Chairman of the Board of Directors
5 of the Best Practices for Cloud Backup

5 of the Best Practices for Cloud Backup

The cloud has a near endless list of capabilities. It can streamline asset management, provide access to business applications, and even support app development. However, data storage remains one of the most popular functions of the cloud.

Organizations of all kinds rely on the cloud to house their data. Many of them are even using the cloud as a way to back up some of their most important files and ensure a more seamless disaster recovery process. If your company is thinking about following this path, then you will need to keep the following best practices in mind.

1. Develop a strategy

Ensuring reliable cloud backup can be more challenging than you may think, so it’s important to develop a strategy before you start moving resources to the cloud. Your strategy should be as thorough as possible, accounting for a vast array of services and other elements that will help you develop an effective cloud backup solution.

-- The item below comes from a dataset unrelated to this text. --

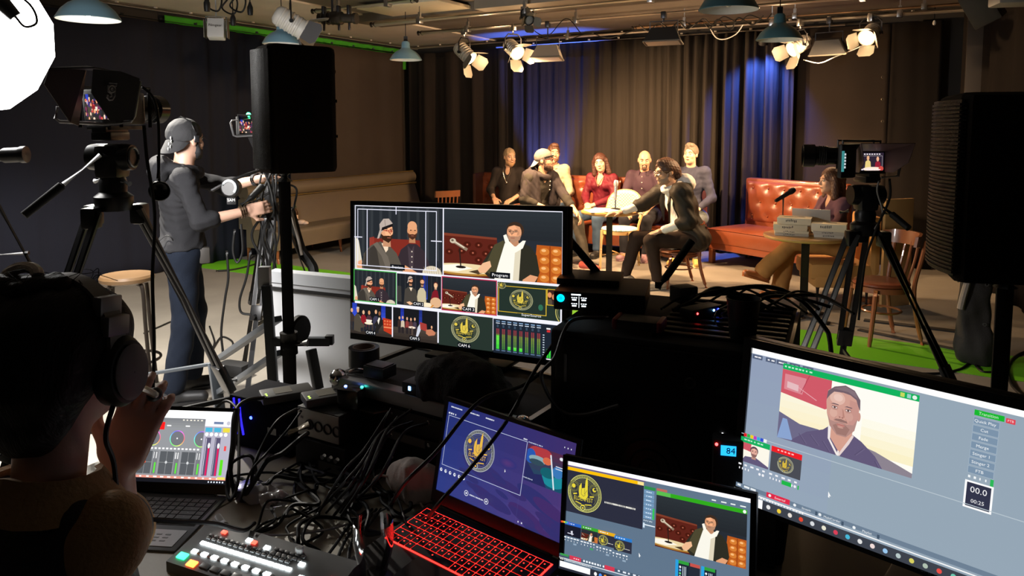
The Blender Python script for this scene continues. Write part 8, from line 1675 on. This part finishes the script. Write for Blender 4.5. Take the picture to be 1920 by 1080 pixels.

You should start by determining the type of storage that you’ll need for your backups. Some organizations follow the “bring your own cloud” approach, while others provision cloud services solely for backup. Your unique storage needs will shape the backup method that you ultimately choose. Additionally, your strategy should take into account your provider’s offerings and cost of promised services, among other factors.


Your strategy must also address the method of backup that you intend to use. The majority of cloud backups fall into one of three main categories.

The first, full backup, allows you to capture and store entire copies of your data, and therefore requires the greatest amount of storage. The second is differential backup, which starts with a complete backup of data and then incorporates additional data over time. The last, incremental backup, also begins with a full data backup but only adds copies of the very latest versions of each file. Depending on your storage needs, you can choose to use one of these methods—or all of them concurrently.

2. Back up your data often

You shouldn’t create a cloud backup of your data and never look at it again; the data your organization relies on is constantly changing. So, to mitigate the risk of losing your most vital files, you must create new backups of your information on a regular basis. Along with your original copy of the data, you should have both on- and off-site backups that reflect the latest version of that information.

To this end, you should create a schedule of when you will update your cloud backups. Data that is more static in nature may only require backups on a daily or weekly basis, but you will need to back up information that is updated continuously and most vital to your operations more frequently. This will ensure that you have the latest snapshots of data in case your onsite servers go down.

As you create your backups, you should also set a limit on data retention. The more backups you create, the more storage space you will consume. This makes it impossible to keep all your backups in cloud storage permanently. You should factor a retention schedule into your backup solution, allowing you to automatically delete older copies of data to make room for your most recent backups.

3. Make security a priority

You never want to run the risk of your data falling into the wrong hands. As such, security should be one of your main priorities when creating and storing backups in the cloud. Effective security must begin with your cloud provider. When vetting potential providers, you should evaluate their security certifications and protocols. Pay close attention to both the physical and digital security measures that they use to keep your backups safe.

Your provider’s security won’t be enough to protect your data. You’ll need to take your own steps to safeguard your backups from potential threats. Encryption is one of the best methods that you can use. It ensures that anyone without the encryption keys won’t be able to access your data, making backup recovery much easier and safer.

4. Get your team on board

In many cases, data loss happens as a result of human error—even if you have cloud backups in place. Sometimes an employee will unknowingly delete a file or write over the data you have stored. Providing education and training to your staff will be a vital part of mitigating data loss and ensuring that your backups never become compromised.


Before you begin your cloud migration, make sure to train your team in the various tools that they will use going forward. Make sure to pay particular attention to backup solutions. Not only will this make them more aware of the backup process, but it will also teach them how to solve any data loss issues that they may accidentally cause. 

5. Test your process regularly and revise if needed

Your cloud backups won’t do you any good if your data restoration plan is insufficient. Your data backup process could run like a well-oiled machine—until the time comes to restore your information and it fails to do so. It is vital that you run tests on your entire backup and restore process on a regular basis to ensure that it will work when you need it to. You and your cloud provider should work together to run disaster recovery tests at least once a year. Simulating disasters will ensure that you address every potential point of weakness and, if needed, revise your backup and recovery plan to fill in those gaps.